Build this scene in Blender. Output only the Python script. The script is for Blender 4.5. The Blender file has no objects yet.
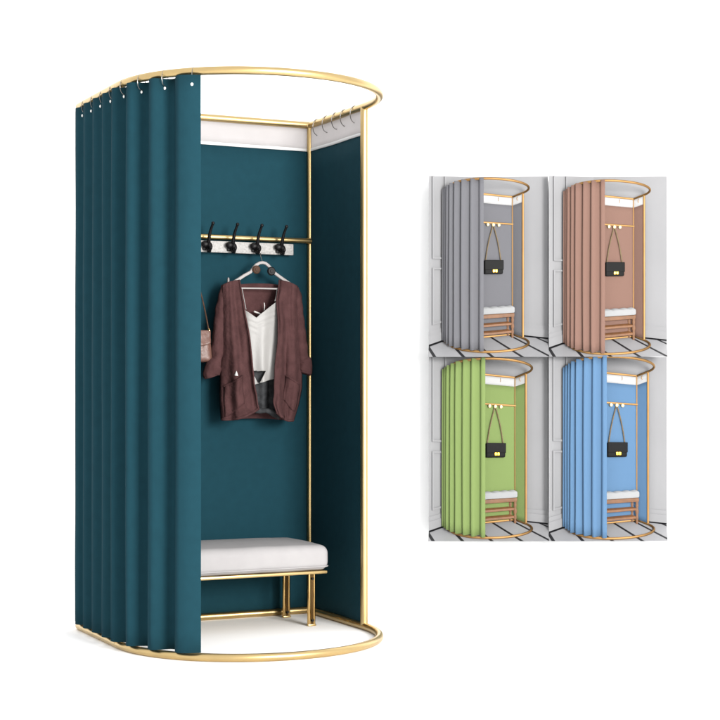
import bpy, bmesh, math, random
from mathutils import Vector, Matrix, noise
PI = math.pi
sc = bpy.context.scene
COL = sc.collection
random.seed(7)

# ------------------------------------------------------------------ camera
F = 1617.63            # focal length in photo pixels (720 wide)
EYE = 0.9459           # camera height
HY = 384.15            # horizon row
cam = bpy.data.cameras.new("camera")
cam.sensor_width = 36.0
cam.lens = F / 720 * 36
cam.shift_y = (HY - 360) / 720
cam.clip_start = 0.1
cam.clip_end = 200
camo = bpy.data.objects.new("camera", cam)
camo.location = (0, 0, EYE)
camo.rotation_euler = (PI / 2, 0, 0)
COL.objects.link(camo)
sc.camera = camo

# ------------------------------------------------------------------ materials
def mat(name, col, rough=0.6, metal=0.0, bump=None, var=None, sheen=0.0, spec=0.5, coat=0.0, bdist=0.002):
    """bump=(kind, scale, strength); var=(scale, amount) own colour variation of the stuff"""
    m = bpy.data.materials.new(name)
    m.use_nodes = True
    nt = m.node_tree
    b = nt.nodes["Principled BSDF"]
    b.inputs["Base Color"].default_value = (*col, 1)
    b.inputs["Roughness"].default_value = rough
    b.inputs["Metallic"].default_value = metal
    b.inputs["Specular IOR Level"].default_value = spec
    b.inputs["Sheen Weight"].default_value = sheen
    b.inputs["Coat Weight"].default_value = coat
    tc = nt.nodes.new("ShaderNodeTexCoord")
    if var:
        n = nt.nodes.new("ShaderNodeTexNoise")
        n.inputs["Scale"].default_value = var[0]
        n.inputs["Detail"].default_value = 5
        nt.links.new(tc.outputs["Object"], n.inputs["Vector"])
        r = nt.nodes.new("ShaderNodeValToRGB")
        a = var[1]
        r.color_ramp.elements[0].position = 0.3
        r.color_ramp.elements[1].position = 0.7
        r.color_ramp.elements[0].color = (*[c * (1 - a) for c in col], 1)
        r.color_ramp.elements[1].color = (*[min(1, c * (1 + a)) for c in col], 1)
        nt.links.new(n.outputs["Fac"], r.inputs["Fac"])
        nt.links.new(r.outputs["Color"], b.inputs["Base Color"])
    if bump:
        kind, s, st = bump
        bp = nt.nodes.new("ShaderNodeBump")
        bp.inputs["Strength"].default_value = st
        bp.inputs["Distance"].default_value = bdist
        if kind == "noise":
            n = nt.nodes.new("ShaderNodeTexNoise")
            n.inputs["Scale"].default_value = s
            n.inputs["Detail"].default_value = 4
            nt.links.new(tc.outputs["Object"], n.inputs["Vector"])
            nt.links.new(n.outputs["Fac"], bp.inputs["Height"])
        elif kind == "weave":
            mx = nt.nodes.new("ShaderNodeMath"); mx.operation = "ADD"
            for d in ("X", "Z"):
                w = nt.nodes.new("ShaderNodeTexWave")
                w.bands_direction = d
                w.inputs["Scale"].default_value = s
                w.inputs["Distortion"].default_value = 1.5
                nt.links.new(tc.outputs["Object"], w.inputs["Vector"])
                nt.links.new(w.outputs["Fac"], mx.inputs[0 if d == "X" else 1])
            nt.links.new(mx.outputs[0], bp.inputs["Height"])
        elif kind == "cells":
            n = nt.nodes.new("ShaderNodeTexVoronoi")
            n.inputs["Scale"].default_value = s
            nt.links.new(tc.outputs["Object"], n.inputs["Vector"])
            nt.links.new(n.outputs["Distance"], bp.inputs["Height"])
        nt.links.new(bp.outputs["Normal"], b.inputs["Normal"])
    return m

M = {}
M["backdrop"] = mat("white_paper", (0.95, 0.95, 0.95), 0.9, spec=0.1)
M["gold"] = mat("satin_gold", (0.50, 0.365, 0.17), 0.34, 1.0, var=(9, 0.06), bump=("noise", 180, 0.04))
M["polished"] = mat("polished_gold", (0.56, 0.37, 0.15), 0.10, 1.0)
M["dark_reflection"] = mat("dark_reflection", (0.09, 0.055, 0.022), 0.25, 1.0)  # dark reflection in the gold bench legs, put into the colour
M["rosegold"] = mat("bronze_gold", (0.245, 0.140, 0.055), 0.5, 1.0, var=(12, 0.08))
M["teal"] = mat("teal_cloth", (0.0074, 0.0350, 0.0482), 0.9, bump=("weave", 260, 0.12), var=(30, 0.05), spec=0.08)
M["header"] = mat("white_header_cloth", (0.62, 0.60, 0.60), 0.9, bump=("weave", 180, 0.15), var=(20, 0.04))
M["seam"] = mat("pale_seam_tape", (0.62, 0.62, 0.62), 0.9)
M["steel"] = mat("steel_wire", (0.22, 0.21, 0.20), 0.3, 1.0)
M["grommet"] = mat("white_grommet", (0.75, 0.75, 0.73), 0.4)
M["black_iron"] = mat("black_iron", (0.004, 0.0035, 0.004), 0.45, 0.0, bump=("noise", 90, 0.1), spec=0.2)
M["board"] = mat("white_painted_board", (0.30, 0.29, 0.28), 0.6, var=(160, 0.22))
M["cushion"] = mat("off_white_upholstery", (0.305, 0.294, 0.296), 0.9, bump=("weave", 220, 0.2), var=(18, 0.03))
M["knit"] = mat("mauve_brown_knit", (0.058, 0.0275, 0.0275), 0.98, bump=("noise", 75, 0.55), var=(26, 0.18), spec=0.05, bdist=0.006)
M["satin"] = mat("white_satin", (0.25, 0.243, 0.235), 0.5, bump=("noise", 16, 0.3), var=(8, 0.03), bdist=0.01)
M["grey_knit"] = mat("dark_grey_knit", (0.034, 0.035, 0.037), 0.98, bump=("noise", 80, 0.5), var=(45, 0.4), spec=0.05, bdist=0.005)
M["hanger"] = mat("white_lacquer", (0.215, 0.195, 0.19), 0.4)
M["walnut"] = mat("brown_wood_disc", (0.055, 0.028, 0.017), 0.6, var=(60, 0.3), spec=0.15)
M["pink"] = mat("dusty_pink_leather", (0.115, 0.056, 0.042), 0.45, bump=("noise", 30, 0.5), var=(14, 0.2), bdist=0.01)
M["paper"] = mat("white_tag", (0.6, 0.58, 0.56), 0.7)
# little pictures
M["wallpaint"] = mat("pale_grey_wall_paint", (0.25, 0.25, 0.258), 0.8, var=(3, 0.04))
M["tile"] = mat("white_floor_tile", (0.27, 0.27, 0.28), 0.35, var=(9, 0.06))
M["joint"] = mat("black_tile_strip", (0.006, 0.006, 0.008), 0.5)
M["white_head"] = mat("white_header_band", (0.75, 0.75, 0.75), 0.9)
M["black_leather"] = mat("black_leather", (0.005, 0.005, 0.005), 0.5, bump=("noise", 60, 0.1), spec=0.1)
M["clasp"] = mat("gold_clasp", (0.75, 0.45, 0.06), 0.3, 1.0)
M["chain"] = mat("antique_gold_chain", (0.105, 0.072, 0.030), 0.5, 0.4, bump=("cells", 90, 0.6))
M["oak"] = mat("brown_bench_wood", (0.17, 0.072, 0.026), 0.55, var=(35, 0.2))
M["tuft"] = mat("white_tufted_cloth", (0.31, 0.315, 0.32), 0.85)
M["peg"] = mat("pale_gold_peg", (0.75, 0.62, 0.36), 0.25, 0.8)
M["c_grey"] = mat("grey_cloth", (0.130, 0.130, 0.142), 0.85, bump=("weave", 300, 0.1), spec=0.25)
M["c_brown"] = mat("rosy_brown_cloth", (0.190, 0.111, 0.087), 0.85, bump=("weave", 300, 0.1), spec=0.25)
M["c_green"] = mat("grass_green_cloth", (0.165, 0.228, 0.076), 0.85, bump=("weave", 300, 0.1), spec=0.25)
M["c_blue"] = mat("sky_blue_cloth", (0.086, 0.168, 0.285), 0.85, bump=("weave", 300, 0.1), spec=0.25)

def sheer(m, f):
    """thin cloth: part of the light passes through it"""
    nt = m.node_tree
    b = nt.nodes["Principled BSDF"]; o = nt.nodes["Material Output"]
    t = nt.nodes.new("ShaderNodeBsdfTranslucent"); x = nt.nodes.new("ShaderNodeMixShader")
    t.inputs["Color"].default_value = b.inputs["Base Color"].default_value
    x.inputs[0].default_value = f
    nt.links.new(b.outputs[0], x.inputs[1]); nt.links.new(t.outputs[0], x.inputs[2]); nt.links.new(x.outputs[0], o.inputs[0])
sheer(M["header"], 0.62)
sheer(M["white_head"], 0.5)

# ------------------------------------------------------------------ mesh helpers
def tube(bm, path, r, n=12, closed=False):
    P = [Vector(p) for p in path]
    N = len(P)
    R = list(r) if isinstance(r, (list, tuple)) else [r] * N
    tang = []
    for i in range(N):
        a = P[(i - 1) % N] if closed or i > 0 else P[i]
        b = P[(i + 1) % N] if closed or i < N - 1 else P[i]
        tang.append((b - a).normalized())
    t0 = tang[0]
    u = t0.orthogonal().normalized()
    if abs(t0.z) < 0.9:
        u = Vector((0, 0, 1)) - t0 * t0.z
        u.normalize()
    rings = []
    for i in range(N):
        t = tang[i]
        u = (u - t * u.dot(t)).normalized()
        v = t.cross(u)
        rings.append([bm.verts.new(P[i] + (u * math.cos(k * 2 * PI / n) + v * math.sin(k * 2 * PI / n)) * R[i]) for k in range(n)])
    for i in range(N if closed else N - 1):
        A, B = rings[i], rings[(i + 1) % N]
        for k in range(n):
            bm.faces.new((A[k], A[(k + 1) % n], B[(k + 1) % n], B[k]))
    if not closed:
        bm.faces.new(rings[0][::-1])
        bm.faces.new(rings[-1])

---

Task description:
Write down every line from the opening of the listing to the line with "random.seed(7)", both included, and nothing else; the pictures are omitted.

Solution for this task:
Build this scene in Blender. Output only the Python script. The script is for Blender 4.5. The Blender file has no objects yet.
import bpy, bmesh, math, random
from mathutils import Vector, Matrix, noise
PI = math.pi
sc = bpy.context.scene
COL = sc.collection
random.seed(7)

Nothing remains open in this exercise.